What you should do: Copy the material that follows word for word and omit its pictures.

-- begin --

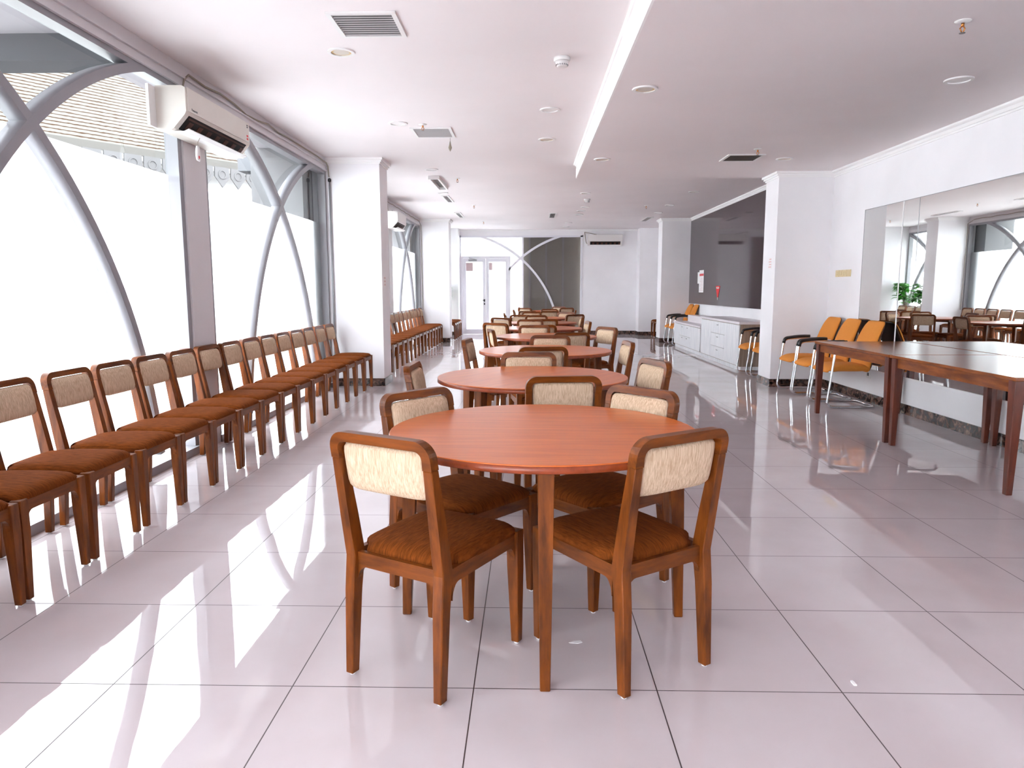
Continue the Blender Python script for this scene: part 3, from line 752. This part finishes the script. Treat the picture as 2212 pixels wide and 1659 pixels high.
# ------------------------------------------------------------------ dark board with papers
bd = tag(box('glass_board', 'board', XR - 0.03, XR - 0.004, 10.3, 17.66, 0.965, 2.93), 'large dark glossy panel above the white cabinets on the right wall', 'board')
xb = XR - 0.033
pp = thing('notice_paper', 'white paper with red heading pinned on the dark board', 'paper', (xb - 0.002, 16.42, 1.23))
mb = MB(); mb.box(-0.003, 0.001, -0.22, 0.2, 0.0, 0.50); mb.build('sheet', 'paper', pp)
mb = MB(); mb.box(-0.004, -0.003, -0.21, 0.17, 0.37, 0.42); mb.build('heading', 'pinkred', pp)
mb = MB()
for k in range(9): mb.box(-0.004, -0.003, -0.18, 0.15 - 0.06 * (k % 3), 0.04 + 0.034 * k, 0.05 + 0.034 * k)
mb.build('print', 'paleink', pp)
mb = MB(); mb.box(0.0, 0.002, -0.02, 0.38, 0.2, 0.46); p2 = mb.build('notice_paper', 'paper'); p2.location = (xb, 16.42, 1.23)
tag(p2, 'plain white paper half hidden behind the paper with red heading', 'paper'); p2.location.x = xb + 0.0
pn = thing('pennant', 'red pointed pennant with a white label hanging on the dark board', 'pennant', (xb, 14.98, 1.08))
mb = MB(); mb.poly([(-0.16, 0.29), (0.16, 0.29), (0.12, 0.21), (0.03, 0.05), (-0.03, 0.05), (-0.12, 0.21)], -0.003, 0.001, lambda a, b_, n_: (n_, a, b_)); mb.build('pennant_cloth', 'red', pn)
mb = MB(); mb.box(-0.004, -0.003, -0.10, 0.10, 0.235, 0.268); mb.build('pennant_label', 'paper', pn)
mb = MB(); mb.box(-0.0045, -0.004, -0.06, 0.06, 0.248, 0.254); mb.build('pennant_print', 'ink', pn)
mb = MB(); mb.box(-0.004, -0.003, -0.012, 0.012, 0.0, 0.06); mb.build('pennant_tip', 'paper', pn)
nt_ = thing('pillar_notice', 'small pale notice with red print on the first right pillar', 'paper', (3.24, 9.77, 1.57))
mb = MB(); mb.box(-0.002, 0.0, -0.06, 0.06, 0, 0.15); mb.build('sheet', 'paper', nt_)
mb = MB()
for k in range(4): mb.box(-0.003, -0.002, -0.05, 0.05 - 0.02 * (k % 2), 0.02 + 0.034 * k, 0.032 + 0.034 * k)
mb.build('print', 'palered', nt_)
nt_ = thing('pillar_notice', 'small pale notice on the side of the first left pillar', 'paper', (-1.96, 9.75, 1.33))
mb = MB(); mb.box(0.0, 0.002, -0.06, 0.06, 0, 0.15); mb.build('sheet', 'paper', nt_)
mb = MB()
for k in range(3): mb.box(0.002, 0.003, -0.045, 0.045, 0.025 + 0.045 * k, 0.05 + 0.045 * k)
mb.build('print', 'paleink', nt_)
# switches and socket
sw = thing('light_switches', 'row of four ivory light switches on the wall beside the mirror', 'switch', (XR, 9.14, 1.455))
for k in range(4):
    y = -0.165 + k * 0.11 + 0.0
    mb = MB(); mb.box(-0.010, 0, y - 0.052 + 0.0, y + 0.048, 0, 0.085, 0.003); pl = mb.build('switch_plate', 'ivory', sw)
    mb = MB(); mb.box(-0.015, -0.010, y - 0.03, y + 0.026, 0.02, 0.065, 0.002); mb.build('rocker', 'ivory', pl)
so = thing('wall_socket', 'white wall socket low under the mirror beside the orange chairs', 'socket', (XR, 8.30, 0.275))
mb = MB(); mb.box(-0.012, 0, -0.05, 0.05, 0, 0.09, 0.004); mb.build('socket_plate', 'white', so)
mb = MB(); mb.box(-0.0135, -0.012, -0.02, 0.02, 0.028, 0.064, 0.0); mb.build('socket_hole', 'black', so)

# ------------------------------------------------------------------ white cabinets under the board
def pull(y, z, h, par):
    mb = MB(); mb.box(-0.004, 0, y - 0.045, y + 0.045, z - h / 2, z + h / 2, 0.0); a = mb.build('recessed_pull', 'grey', par)
    mb = MB(); mb.box(-0.006, -0.004, y - 0.02, y + 0.02, z - h / 2 + 0.02, z + h / 2 - 0.02); return a
def knob(y, z, par):
    mb = MB(); mb.tube([(-0.0, y - 0.05, z), (-0.025, y - 0.04, z), (-0.025, y + 0.04, z), (0, y + 0.05, z)], 0.006, 6); return mb.build('drawer_handle', 'grey', par)
def front(cab, name, y0, y1, z0, z1):
    o = MB().box(-0.018, 0.0, y0 + 0.003, y1 - 0.003, z0 + 0.003, z1 - 0.003, 0.002).build(name, 'cab', cab); return o
tc_ = thing('tall_cabinet', 'taller white woodgrain cabinet with drawers beside the orange chairs', 'cabinet', (3.37, 11.42, 0))
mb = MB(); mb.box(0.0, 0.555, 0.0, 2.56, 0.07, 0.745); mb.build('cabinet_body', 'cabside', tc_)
mb = MB(); mb.box(0.02, 0.555, 0.004, 2.56, 0.0, 0.07); mb.build('plinth', 'cab', tc_)
mb = MB(); mb.box(-0.03, 0.555, -0.02, 2.57, 0.745, 0.785, 0.003); mb.build('worktop', 'cabtop', tc_)
d = front(tc_, 'cabinet_door', 0.03, 0.86, 0.08, 0.735); pull(0.52, 0.42, 0.22, d)
for (z0, z1) in ((0.08, 0.29), (0.29, 0.52), (0.52, 0.735)):
    d = front(tc_, 'drawer', 0.86, 1.78, z0, z1); knob(1.32, z1 - 0.06, d)
d = front(tc_, 'cabinet_door', 1.78, 2.53, 0.08, 0.735); pull(2.16, 0.42, 0.22, d)
lc = thing('low_cabinet', 'lower white woodgrain cabinet with a raised back shelf, beyond the taller one', 'cabinet', (3.37, 14.0, 0))
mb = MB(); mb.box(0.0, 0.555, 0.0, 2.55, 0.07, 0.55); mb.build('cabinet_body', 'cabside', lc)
mb = MB(); mb.box(0.02, 0.555, 0.0, 2.55, 0, 0.07); mb.build('plinth', 'cab', lc)
mb = MB(); mb.box(-0.03, 0.555, 0.0, 2.57, 0.55, 0.585, 0.003); mb.build('worktop', 'cabtop', lc)
mb = MB(); mb.box(0.24, 0.555, 0.0, 2.3, 0.585, 0.73, 0.003); mb.build('back_shelf', 'cabtop', lc)
d = front(lc, 'cabinet_door', 0.02, 0.86, 0.08, 0.54); pull(0.62, 0.33, 0.2, d)
d = front(lc, 'drawer', 0.86, 1.42, 0.30, 0.54); knob(1.16, 0.49, d)
d = front(lc, 'drawer', 1.42, 1.92, 0.30, 0.54); knob(1.66, 0.49, d)
d = front(lc, 'drawer', 0.86, 1.92, 0.08, 0.30); knob(1.2, 0.26, d); knob(1.66, 0.26, d)
d = front(lc, 'cabinet_door', 1.92, 2.53, 0.08, 0.54); pull(2.26, 0.33, 0.2, d)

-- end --

Answer:
Continue the Blender Python script for this scene: part 3, from line 752. This part finishes the script. Treat the picture as 2212 pixels wide and 1659 pixels high.
# ------------------------------------------------------------------ dark board with papers
bd = tag(box('glass_board', 'board', XR - 0.03, XR - 0.004, 10.3, 17.66, 0.965, 2.93), 'large dark glossy panel above the white cabinets on the right wall', 'board')
xb = XR - 0.033
pp = thing('notice_paper', 'white paper with red heading pinned on the dark board', 'paper', (xb - 0.002, 16.42, 1.23))
mb = MB(); mb.box(-0.003, 0.001, -0.22, 0.2, 0.0, 0.50); mb.build('sheet', 'paper', pp)
mb = MB(); mb.box(-0.004, -0.003, -0.21, 0.17, 0.37, 0.42); mb.build('heading', 'pinkred', pp)
mb = MB()
for k in range(9): mb.box(-0.004, -0.003, -0.18, 0.15 - 0.06 * (k % 3), 0.04 + 0.034 * k, 0.05 + 0.034 * k)
mb.build('print', 'paleink', pp)
mb = MB(); mb.box(0.0, 0.002, -0.02, 0.38, 0.2, 0.46); p2 = mb.build('notice_paper', 'paper'); p2.location = (xb, 16.42, 1.23)
tag(p2, 'plain white paper half hidden behind the paper with red heading', 'paper'); p2.location.x = xb + 0.0
pn = thing('pennant', 'red pointed pennant with a white label hanging on the dark board', 'pennant', (xb, 14.98, 1.08))
mb = MB(); mb.poly([(-0.16, 0.29), (0.16, 0.29), (0.12, 0.21), (0.03, 0.05), (-0.03, 0.05), (-0.12, 0.21)], -0.003, 0.001, lambda a, b_, n_: (n_, a, b_)); mb.build('pennant_cloth', 'red', pn)
mb = MB(); mb.box(-0.004, -0.003, -0.10, 0.10, 0.235, 0.268); mb.build('pennant_label', 'paper', pn)
mb = MB(); mb.box(-0.0045, -0.004, -0.06, 0.06, 0.248, 0.254); mb.build('pennant_print', 'ink', pn)
mb = MB(); mb.box(-0.004, -0.003, -0.012, 0.012, 0.0, 0.06); mb.build('pennant_tip', 'paper', pn)
nt_ = thing('pillar_notice', 'small pale notice with red print on the first right pillar', 'paper', (3.24, 9.77, 1.57))
mb = MB(); mb.box(-0.002, 0.0, -0.06, 0.06, 0, 0.15); mb.build('sheet', 'paper', nt_)
mb = MB()
for k in range(4): mb.box(-0.003, -0.002, -0.05, 0.05 - 0.02 * (k % 2), 0.02 + 0.034 * k, 0.032 + 0.034 * k)
mb.build('print', 'palered', nt_)
nt_ = thing('pillar_notice', 'small pale notice on the side of the first left pillar', 'paper', (-1.96, 9.75, 1.33))
mb = MB(); mb.box(0.0, 0.002, -0.06, 0.06, 0, 0.15); mb.build('sheet', 'paper', nt_)
mb = MB()
for k in range(3): mb.box(0.002, 0.003, -0.045, 0.045, 0.025 + 0.045 * k, 0.05 + 0.045 * k)
mb.build('print', 'paleink', nt_)
# switches and socket
sw = thing('light_switches', 'row of four ivory light switches on the wall beside the mirror', 'switch', (XR, 9.14, 1.455))
for k in range(4):
    y = -0.165 + k * 0.11 + 0.0
    mb = MB(); mb.box(-0.010, 0, y - 0.052 + 0.0, y + 0.048, 0, 0.085, 0.003); pl = mb.build('switch_plate', 'ivory', sw)
    mb = MB(); mb.box(-0.015, -0.010, y - 0.03, y + 0.026, 0.02, 0.065, 0.002); mb.build('rocker', 'ivory', pl)
so = thing('wall_socket', 'white wall socket low under the mirror beside the orange chairs', 'socket', (XR, 8.30, 0.275))
mb = MB(); mb.box(-0.012, 0, -0.05, 0.05, 0, 0.09, 0.004); mb.build('socket_plate', 'white', so)
mb = MB(); mb.box(-0.0135, -0.012, -0.02, 0.02, 0.028, 0.064, 0.0); mb.build('socket_hole', 'black', so)

# ------------------------------------------------------------------ white cabinets under the board
def pull(y, z, h, par):
    mb = MB(); mb.box(-0.004, 0, y - 0.045, y + 0.045, z - h / 2, z + h / 2, 0.0); a = mb.build('recessed_pull', 'grey', par)
    mb = MB(); mb.box(-0.006, -0.004, y - 0.02, y + 0.02, z - h / 2 + 0.02, z + h / 2 - 0.02); return a
def knob(y, z, par):
    mb = MB(); mb.tube([(-0.0, y - 0.05, z), (-0.025, y - 0.04, z), (-0.025, y + 0.04, z), (0, y + 0.05, z)], 0.006, 6); return mb.build('drawer_handle', 'grey', par)
def front(cab, name, y0, y1, z0, z1):
    o = MB().box(-0.018, 0.0, y0 + 0.003, y1 - 0.003, z0 + 0.003, z1 - 0.003, 0.002).build(name, 'cab', cab); return o
tc_ = thing('tall_cabinet', 'taller white woodgrain cabinet with drawers beside the orange chairs', 'cabinet', (3.37, 11.42, 0))
mb = MB(); mb.box(0.0, 0.555, 0.0, 2.56, 0.07, 0.745); mb.build('cabinet_body', 'cabside', tc_)
mb = MB(); mb.box(0.02, 0.555, 0.004, 2.56, 0.0, 0.07); mb.build('plinth', 'cab', tc_)
mb = MB(); mb.box(-0.03, 0.555, -0.02, 2.57, 0.745, 0.785, 0.003); mb.build('worktop', 'cabtop', tc_)
d = front(tc_, 'cabinet_door', 0.03, 0.86, 0.08, 0.735); pull(0.52, 0.42, 0.22, d)
for (z0, z1) in ((0.08, 0.29), (0.29, 0.52), (0.52, 0.735)):
    d = front(tc_, 'drawer', 0.86, 1.78, z0, z1); knob(1.32, z1 - 0.06, d)
d = front(tc_, 'cabinet_door', 1.78, 2.53, 0.08, 0.735); pull(2.16, 0.42, 0.22, d)
lc = thing('low_cabinet', 'lower white woodgrain cabinet with a raised back shelf, beyond the taller one', 'cabinet', (3.37, 14.0, 0))
mb = MB(); mb.box(0.0, 0.555, 0.0, 2.55, 0.07, 0.55); mb.build('cabinet_body', 'cabside', lc)
mb = MB(); mb.box(0.02, 0.555, 0.0, 2.55, 0, 0.07); mb.build('plinth', 'cab', lc)
mb = MB(); mb.box(-0.03, 0.555, 0.0, 2.57, 0.55, 0.585, 0.003); mb.build('worktop', 'cabtop', lc)
mb = MB(); mb.box(0.24, 0.555, 0.0, 2.3, 0.585, 0.73, 0.003); mb.build('back_shelf', 'cabtop', lc)
d = front(lc, 'cabinet_door', 0.02, 0.86, 0.08, 0.54); pull(0.62, 0.33, 0.2, d)
d = front(lc, 'drawer', 0.86, 1.42, 0.30, 0.54); knob(1.16, 0.49, d)
d = front(lc, 'drawer', 1.42, 1.92, 0.30, 0.54); knob(1.66, 0.49, d)
d = front(lc, 'drawer', 0.86, 1.92, 0.08, 0.30); knob(1.2, 0.26, d); knob(1.66, 0.26, d)
d = front(lc, 'cabinet_door', 1.92, 2.53, 0.08, 0.54); pull(2.26, 0.33, 0.2, d)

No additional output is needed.